## Data
- - -
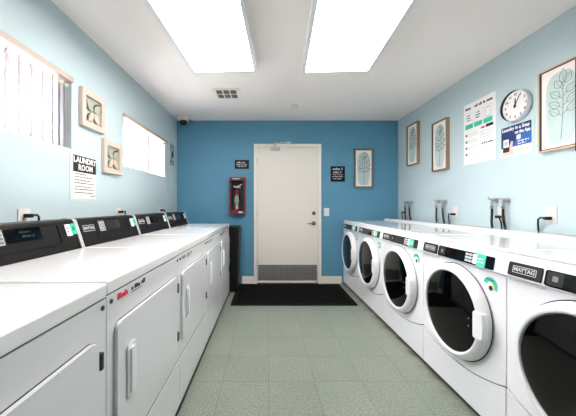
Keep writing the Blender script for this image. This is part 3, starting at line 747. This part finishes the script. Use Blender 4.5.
m.tube([p+V((0, 0, .326)), p+V((0, -.01, .345)), p+V((.075, -.02, .385))], .009, 8); m.tube([p+V((.06, -.02, .333)), p+V((0, -.012, .345)), p+V((-.05, -.02, .352))], .009, 8); m.build('squeeze_handle', 'paper', e)
m = MB(o); m.tube([p+V((-.03, -.01, .33)), p+V((-.055, -.03, .29)), p+V((-.056, -.035, .18)), p+V((-.02, -.048, .05))], .008, 8); m.build('discharge_hose', 'hose', e)
m = MB(o); m.box(p.x-.012, p.x+.016, p.y-.051, p.y-.0475, p.z+.02, p.z+.075); m.build('tag', 'paper', e)

def small_sign(name, lab, px0, px1, py0, py1, rows):
    x0, x1, z0, z1 = bx(px0), bx(px1), bz(py1), bz(py0); fr = wall_b((x0+x1)/2, (z0+z1)/2); t = thing(name, lab, 'sign', fr.o); o = t.location.copy(); q, g = (x1-x0)/2, (z1-z0)/2
    MB(o).rrect(-q, q, -g, g, .006, .001, .007, fr, .001, 1).build('plate', 'black', t)
    m = MB(o)
    for k, (b, h, w) in enumerate(rows): m.words(-w*q, w*q, b*g, h, .0072, fr, 0, .8, seed=k+len(rows)*7)
    m.build('lettering', 'greyp', t)
small_sign('door_sign', 'small black sign with pale lettering above the extinguisher cabinet', 234.8, 249, 160, 169, [(.25, .026, .7), (-.2, .018, .75), (-.55, .014, .6)])
small_sign('notice_sign', 'black square sign with pale lettering between door and leaf print', 330.5, 344.8, 166.3, 181.7, [(.5, .035, .7), (.1, .028, .65), (-.1, .008, .8), (-.4, .02, .75), (-.68, .016, .6)])
x0, x1, z0, z1 = bx(323.9), bx(329.2), bz(216), bz(208); fr = wall_b((x0+x1)/2, (z0+z1)/2); t = thing('light_switch', 'white light switch on the blue wall by the door handle', 'switch', fr.o); o = t.location.copy()
MB(o).rrect(-.04, .04, -.06, .06, .005, .001, .006, fr, .002).build('cover_plate', 'whitep', t)
MB(o).box(-.016, .016, -.032, .032, .0062, .011, .003, fr=fr).build('rocker', 'whitep', t)

# door mat
t = thing('door_mat', 'large black ribbed rubber mat on the floor before the door', 'mat', (.32, 3.6, 0)); o = t.location.copy()
MB(o).rrect(-.42, 1.065, 3.17, 4.03, .02, .001, .009, bev=.004).build('border', 'rubber', t)
m = MB(o)
for k in range(34):
    y = 3.24+k*.0215; m.box(-.36, 1.0, y, y+.013, .0092, .0125)
m.build('ribs', 'rubber', t)

# ------------------------------------------------------------------ light from outside, camera, view
w = bpy.data.worlds.new('World'); S.world = w; w.use_nodes = True
wt = w.node_tree; bg = wt.nodes['Background']; bg.inputs[1].default_value = 17
tcw = wt.nodes.new('ShaderNodeTexCoord'); sz = wt.nodes.new('ShaderNodeSeparateXYZ'); rw = wt.nodes.new('ShaderNodeValToRGB')   # overcast sky above, pale paving below
wt.links.new(tcw.outputs['Generated'], sz.inputs[0]); mz = wt.nodes.new('ShaderNodeMapRange'); mz.inputs['From Min'].default_value = -1; mz.inputs['From Max'].default_value = 1
wt.links.new(sz.outputs['Z'], mz.inputs['Value']); wt.links.new(mz.outputs[0], rw.inputs[0]); wt.links.new(rw.outputs[0], bg.inputs[0])
rw.color_ramp.elements[0].position = .47; rw.color_ramp.elements[0].color = (.26, .255, .245, 1)
rw.color_ramp.elements[1].position = .53; rw.color_ramp.elements[1].color = (.98, .985, 1, 1)

cam = bpy.data.cameras.new('camera'); co = bpy.data.objects.new('camera', cam); COL.objects.link(co)
co.location = (0, 0, EYE); co.rotation_euler = (math.pi/2, 0, 0)
cam.sensor_width = 36; cam.lens = 36*273/576; cam.shift_x = (288-266.5)/576; cam.shift_y = -(208-205.9)/576
cam.clip_start = .02; cam.clip_end = 60
S.camera = co
S.view_settings.view_transform = 'Standard'; S.view_settings.look = 'None'; S.view_settings.gamma = 1; S.view_settings.exposure = 1.83
S.view_settings.use_curve_mapping = False
S.cycles.max_bounces = 10; S.cycles.diffuse_bounces = 6; S.cycles.glossy_bounces = 5; S.cycles.transparent_max_bounces = 12
S.cycles.use_denoising = True
S.cycles.sample_clamp_indirect = 8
- - -
## The problem
Copy nothing but the lines from the top of the data down to the line containing "m.build('tag', 'paper', e)", and leave the pictures out.

## Written response
Keep writing the Blender script for this image. This is part 3, starting at line 747. This part finishes the script. Use Blender 4.5.
m.tube([p+V((0, 0, .326)), p+V((0, -.01, .345)), p+V((.075, -.02, .385))], .009, 8); m.tube([p+V((.06, -.02, .333)), p+V((0, -.012, .345)), p+V((-.05, -.02, .352))], .009, 8); m.build('squeeze_handle', 'paper', e)
m = MB(o); m.tube([p+V((-.03, -.01, .33)), p+V((-.055, -.03, .29)), p+V((-.056, -.035, .18)), p+V((-.02, -.048, .05))], .008, 8); m.build('discharge_hose', 'hose', e)
m = MB(o); m.box(p.x-.012, p.x+.016, p.y-.051, p.y-.0475, p.z+.02, p.z+.075); m.build('tag', 'paper', e)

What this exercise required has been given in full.